Claims And Visual Frames On The World Wide Web: An Approach To Framing Analysis Of Visual Content • Jean Trumbo, Wisconsin, Madison • A visual frame analysis model is developed and applied to a site on the World Wide Web with the assumption that site structure and visual elements encourage particular kinds of audience response and that elements are organized in a manner that asserts or advocates certain themes. Theories of framing as applied in communication and in visual design are synthesized. Framing devices developed in the model include five categories: syntactic, semantic, grammatical, thematic, and rhetorical structures.

Cuddly Bear and Vicious Ape: Soviets and Germans in editorial cartoons, 1933-1946 • Samuel P. Winch, Nanyang Technological University • During the 14-year period 1933 to 1946, relations between the U.S. and the Soviet Union fluctuated wildly-from ally to enemy to ally to enemy. This study is an examination of the portrayal of Soviets in editorial cartoons printed in three American newspapers during this period. Although pubic opinion polls in the late 1930s and early 1940s showed that Americans disliked Soviets even more than Germans, editorial cartoons of the Soviets were often favorable during the period.

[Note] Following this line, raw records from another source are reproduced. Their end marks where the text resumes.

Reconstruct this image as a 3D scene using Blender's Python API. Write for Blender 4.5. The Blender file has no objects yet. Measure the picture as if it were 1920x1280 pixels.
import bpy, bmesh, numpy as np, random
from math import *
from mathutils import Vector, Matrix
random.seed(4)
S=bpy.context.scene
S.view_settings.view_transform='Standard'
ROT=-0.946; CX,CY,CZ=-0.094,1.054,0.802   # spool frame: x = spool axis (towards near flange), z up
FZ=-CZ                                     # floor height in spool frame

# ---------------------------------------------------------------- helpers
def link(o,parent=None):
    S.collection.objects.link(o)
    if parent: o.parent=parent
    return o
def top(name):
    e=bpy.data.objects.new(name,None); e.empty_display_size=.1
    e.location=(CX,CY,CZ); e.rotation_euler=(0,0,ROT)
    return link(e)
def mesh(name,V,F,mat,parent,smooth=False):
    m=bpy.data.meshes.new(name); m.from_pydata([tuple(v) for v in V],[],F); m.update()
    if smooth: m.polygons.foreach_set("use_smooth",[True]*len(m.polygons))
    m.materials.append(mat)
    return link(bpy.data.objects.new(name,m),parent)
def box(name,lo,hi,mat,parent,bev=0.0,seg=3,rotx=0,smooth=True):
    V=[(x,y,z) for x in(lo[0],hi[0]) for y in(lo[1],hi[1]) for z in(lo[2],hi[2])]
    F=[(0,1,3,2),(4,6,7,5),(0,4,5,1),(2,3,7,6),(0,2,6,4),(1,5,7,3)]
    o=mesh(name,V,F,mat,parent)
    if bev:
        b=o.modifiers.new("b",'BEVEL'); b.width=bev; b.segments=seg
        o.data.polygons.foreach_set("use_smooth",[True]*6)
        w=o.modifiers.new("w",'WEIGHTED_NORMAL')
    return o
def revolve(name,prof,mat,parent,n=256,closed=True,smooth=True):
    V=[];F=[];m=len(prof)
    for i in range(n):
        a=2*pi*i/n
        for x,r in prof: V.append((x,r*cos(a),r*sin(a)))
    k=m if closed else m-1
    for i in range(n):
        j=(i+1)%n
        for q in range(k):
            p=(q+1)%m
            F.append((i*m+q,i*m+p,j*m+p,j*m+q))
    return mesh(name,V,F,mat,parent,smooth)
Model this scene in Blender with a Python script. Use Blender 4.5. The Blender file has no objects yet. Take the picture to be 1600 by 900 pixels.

Visual Rhetoric: A Semiotic Evaluation of the Misrepresentation of a Subculture within the Myth of Lesbian Chic in Mainstream Advertising • Susan Zavoina, Tom Reichert, North Texas • Visual imagery dominates advertising messages. A visual rhetoric is established as the viewer’s perception of the advertising message is defined. Homoerotic images of women are appearing in mainstream consumer advertising giving credence to a phenomenon of “lesbian chic.” Through a semiotic analysis this paper suggests that the meanings embedded in these advertising images have little to do with “lesbianism” per se and are more closely aligned with mainstream heterosexual pornography of women engaged in “lesbian” sex.